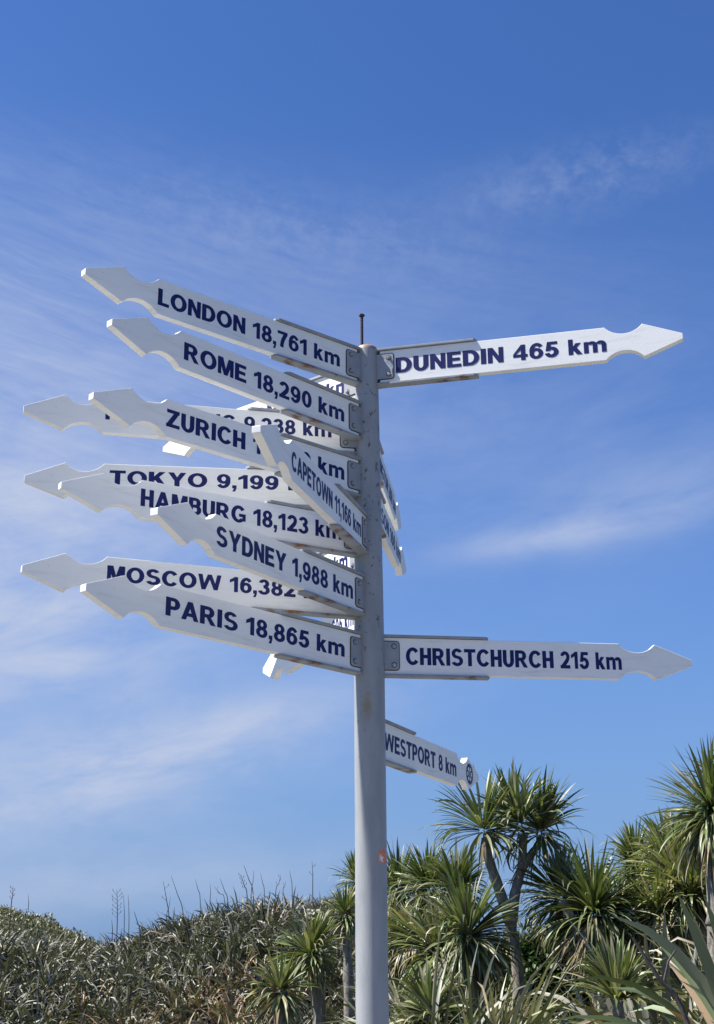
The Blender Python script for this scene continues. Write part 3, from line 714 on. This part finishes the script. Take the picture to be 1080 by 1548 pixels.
# ------------------------------------------------------------------ dry flower stalks
def stalk(px, ytop, ybot, D, lean, branches, label, r=.013):
    D += 6; r *= .8
    b = at(px, ybot, D); t = at(px + lean, ytop, D); g = float(gh(b.x, D))
    base = Vector((b.x + (b.x - t.x) * .4, D, g)); bm = bmesh.new()
    pa, ra = smoothpath([Vector((0, 0, 0)), b - base, (b + t) / 2 - base + Vector((.012, 0, 0)), t - base], [r * 1.5, r * 1.2, r, r * .35], 5)
    tube(bm, pa, ra, 6)
    H = (t - b).length
    for k in range(branches):
        f = .35 + .6 * (k + .5) / branches; p = b.lerp(t, f) - base; s_ = 1 if k % 2 else -1
        e = p + Vector((s_ * H * (.07 + .05 * rng.random()), rng.normal(0, .03), H * (.05 + .06 * rng.random())))
        tube(bm, [p, (p + e) / 2 + Vector((0, 0, -.01)), e], [r * .55, r * .45, r * .3], 5)
        tube(bm, [e - Vector((0, 0, .015)), e + Vector((s_ * .008, 0, .045))], [r * .9, r * .4], 5)
    o = from_bm('flower_stalk', bm, M_stalk, None); o.location = base
    tag(o, label, 'flower stalk', 'dry flax flower stalks against the sky'); return o
GEN = 'thin dry bare flax flower stalk standing up from the thicket against the sky'
stalk(17, 1340, 1372, 31, 3, 5, 'dark flower stalk with short twigs nearest the left edge'); stalk(43, 1352, 1375, 32, 0, 0, GEN, .009)
stalk(177, 1345, 1412, 31, 0, 12, 'twiggy flower stalk with many side branches, tallest of the cluster in the dip'); stalk(188, 1352, 1405, 31.5, -1, 0, GEN, .010); stalk(195, 1352, 1405, 30.5, -1, 0, GEN, .010); stalk(170, 1390, 1415, 30, -1, 0, GEN, .011)
stalk(212, 1378, 1412, 29, -9, 0, GEN, .014)
stalk(256, 1332, 1390, 32, -9, 2, GEN); stalk(277, 1324, 1380, 32, -18, 0, GEN, .011); stalk(252, 1355, 1388, 31, 6, 0, GEN, .009)
stalk(303, 1328, 1362, 33, -8, 0, GEN, .010); stalk(318, 1336, 1362, 33, 0, 0, GEN, .009); stalk(345, 1328, 1365, 32, -12, 0, GEN, .011); stalk(340, 1340, 1362, 33, -16, 2, GEN, .009)
stalk(374, 1322, 1356, 32, -10, 7, 'flower stalk with tufted side twigs above the middle of the thicket'); stalk(383, 1308, 1352, 33, -14, 0, 'tall bare flower stalk leaning left above the middle of the thicket', .013); stalk(380, 1316, 1352, 32.5, 4, 0, GEN, .010)
stalk(400, 1320, 1352, 33, -6, 0, GEN, .010); stalk(417, 1322, 1350, 33, 8, 3, GEN, .010); stalk(442, 1315, 1346, 33, -4, 0, GEN, .010); stalk(473, 1302, 1344, 33, -1, 2, 'straight flower stalk standing alone between the thicket middle and the pole', .012); stalk(428, 1332, 1350, 33, 4, 1, GEN, .009)
def leaning_stem():
    a, b = at(957, 1418, 9.0), at(1040, 1548, 9.0); base = Vector((b.x + .25, 9.0, float(gh(b.x, 9.0)))); bm = bmesh.new()
    pa, ra = smoothpath([Vector((0, 0, 0)), b - base, (a + b) / 2 - base + Vector((-.01, 0, .02)), a - base], [.024, .018, .014, .008], 6); tube(bm, pa, ra, 8)
    c = at(1000, 1470, 9.0) - base; d = at(1022, 1436, 9.0) - base; tube(bm, [at(1003, 1490, 9.0) - base, c.lerp(d, .5), d], [.010, .008, .005], 6)
    o = from_bm('leaning_stem', bm, M_stalk); o.location = base
    tag(o, 'long dark dead stem leaning left among the flax at the lower right', 'stem')
leaning_stem()

# ------------------------------------------------------------------ scrub on the far hill
def hill_scrub():
    lv = Leaves(); n = 60000
    x = rng.uniform(-44, -6, n); y = rng.uniform(66, 100, n); z = gh(x, y)
    cl = np.sin(x * 1.9 + 1.3 * np.sin(y * .8)) * np.sin(y * 1.4 + x * .5)
    hgt = .15 + .6 * np.clip(cl, 0, 1)
    base = np.stack([x, y, z + hgt * rng.random(n)], -1)
    tn = tones(n, [(.095, .098, .05), (.125, .122, .068), (.07, .072, .038), (.15, .142, .085)], .25)
    lv.add(base, rng.random(n) * 6.28, .3 + 1.2 * rng.random(n), rng.normal(.3, .3, n), .12 + .14 * rng.random(n), .08 + .08 * rng.random(n), tn, segs=2)
    o = lv.build('hill_scrub', M_shrub)
    tag(o, 'low olive scrub covering the distant rounded hill at the left', 'scrub', kind='stuff')
hill_scrub()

───

### To do
Copy the listing exactly. Any image in it stays out of the copy.

### Task answer
The Blender Python script for this scene continues. Write part 3, from line 714 on. This part finishes the script. Take the picture to be 1080 by 1548 pixels.
# ------------------------------------------------------------------ dry flower stalks
def stalk(px, ytop, ybot, D, lean, branches, label, r=.013):
    D += 6; r *= .8
    b = at(px, ybot, D); t = at(px + lean, ytop, D); g = float(gh(b.x, D))
    base = Vector((b.x + (b.x - t.x) * .4, D, g)); bm = bmesh.new()
    pa, ra = smoothpath([Vector((0, 0, 0)), b - base, (b + t) / 2 - base + Vector((.012, 0, 0)), t - base], [r * 1.5, r * 1.2, r, r * .35], 5)
    tube(bm, pa, ra, 6)
    H = (t - b).length
    for k in range(branches):
        f = .35 + .6 * (k + .5) / branches; p = b.lerp(t, f) - base; s_ = 1 if k % 2 else -1
        e = p + Vector((s_ * H * (.07 + .05 * rng.random()), rng.normal(0, .03), H * (.05 + .06 * rng.random())))
        tube(bm, [p, (p + e) / 2 + Vector((0, 0, -.01)), e], [r * .55, r * .45, r * .3], 5)
        tube(bm, [e - Vector((0, 0, .015)), e + Vector((s_ * .008, 0, .045))], [r * .9, r * .4], 5)
    o = from_bm('flower_stalk', bm, M_stalk, None); o.location = base
    tag(o, label, 'flower stalk', 'dry flax flower stalks against the sky'); return o
GEN = 'thin dry bare flax flower stalk standing up from the thicket against the sky'
stalk(17, 1340, 1372, 31, 3, 5, 'dark flower stalk with short twigs nearest the left edge'); stalk(43, 1352, 1375, 32, 0, 0, GEN, .009)
stalk(177, 1345, 1412, 31, 0, 12, 'twiggy flower stalk with many side branches, tallest of the cluster in the dip'); stalk(188, 1352, 1405, 31.5, -1, 0, GEN, .010); stalk(195, 1352, 1405, 30.5, -1, 0, GEN, .010); stalk(170, 1390, 1415, 30, -1, 0, GEN, .011)
stalk(212, 1378, 1412, 29, -9, 0, GEN, .014)
stalk(256, 1332, 1390, 32, -9, 2, GEN); stalk(277, 1324, 1380, 32, -18, 0, GEN, .011); stalk(252, 1355, 1388, 31, 6, 0, GEN, .009)
stalk(303, 1328, 1362, 33, -8, 0, GEN, .010); stalk(318, 1336, 1362, 33, 0, 0, GEN, .009); stalk(345, 1328, 1365, 32, -12, 0, GEN, .011); stalk(340, 1340, 1362, 33, -16, 2, GEN, .009)
stalk(374, 1322, 1356, 32, -10, 7, 'flower stalk with tufted side twigs above the middle of the thicket'); stalk(383, 1308, 1352, 33, -14, 0, 'tall bare flower stalk leaning left above the middle of the thicket', .013); stalk(380, 1316, 1352, 32.5, 4, 0, GEN, .010)
stalk(400, 1320, 1352, 33, -6, 0, GEN, .010); stalk(417, 1322, 1350, 33, 8, 3, GEN, .010); stalk(442, 1315, 1346, 33, -4, 0, GEN, .010); stalk(473, 1302, 1344, 33, -1, 2, 'straight flower stalk standing alone between the thicket middle and the pole', .012); stalk(428, 1332, 1350, 33, 4, 1, GEN, .009)
def leaning_stem():
    a, b = at(957, 1418, 9.0), at(1040, 1548, 9.0); base = Vector((b.x + .25, 9.0, float(gh(b.x, 9.0)))); bm = bmesh.new()
    pa, ra = smoothpath([Vector((0, 0, 0)), b - base, (a + b) / 2 - base + Vector((-.01, 0, .02)), a - base], [.024, .018, .014, .008], 6); tube(bm, pa, ra, 8)
    c = at(1000, 1470, 9.0) - base; d = at(1022, 1436, 9.0) - base; tube(bm, [at(1003, 1490, 9.0) - base, c.lerp(d, .5), d], [.010, .008, .005], 6)
    o = from_bm('leaning_stem', bm, M_stalk); o.location = base
    tag(o, 'long dark dead stem leaning left among the flax at the lower right', 'stem')
leaning_stem()

# ------------------------------------------------------------------ scrub on the far hill
def hill_scrub():
    lv = Leaves(); n = 60000
    x = rng.uniform(-44, -6, n); y = rng.uniform(66, 100, n); z = gh(x, y)
    cl = np.sin(x * 1.9 + 1.3 * np.sin(y * .8)) * np.sin(y * 1.4 + x * .5)
    hgt = .15 + .6 * np.clip(cl, 0, 1)
    base = np.stack([x, y, z + hgt * rng.random(n)], -1)
    tn = tones(n, [(.095, .098, .05), (.125, .122, .068), (.07, .072, .038), (.15, .142, .085)], .25)
    lv.add(base, rng.random(n) * 6.28, .3 + 1.2 * rng.random(n), rng.normal(.3, .3, n), .12 + .14 * rng.random(n), .08 + .08 * rng.random(n), tn, segs=2)
    o = lv.build('hill_scrub', M_shrub)
    tag(o, 'low olive scrub covering the distant rounded hill at the left', 'scrub', kind='stuff')
hill_scrub()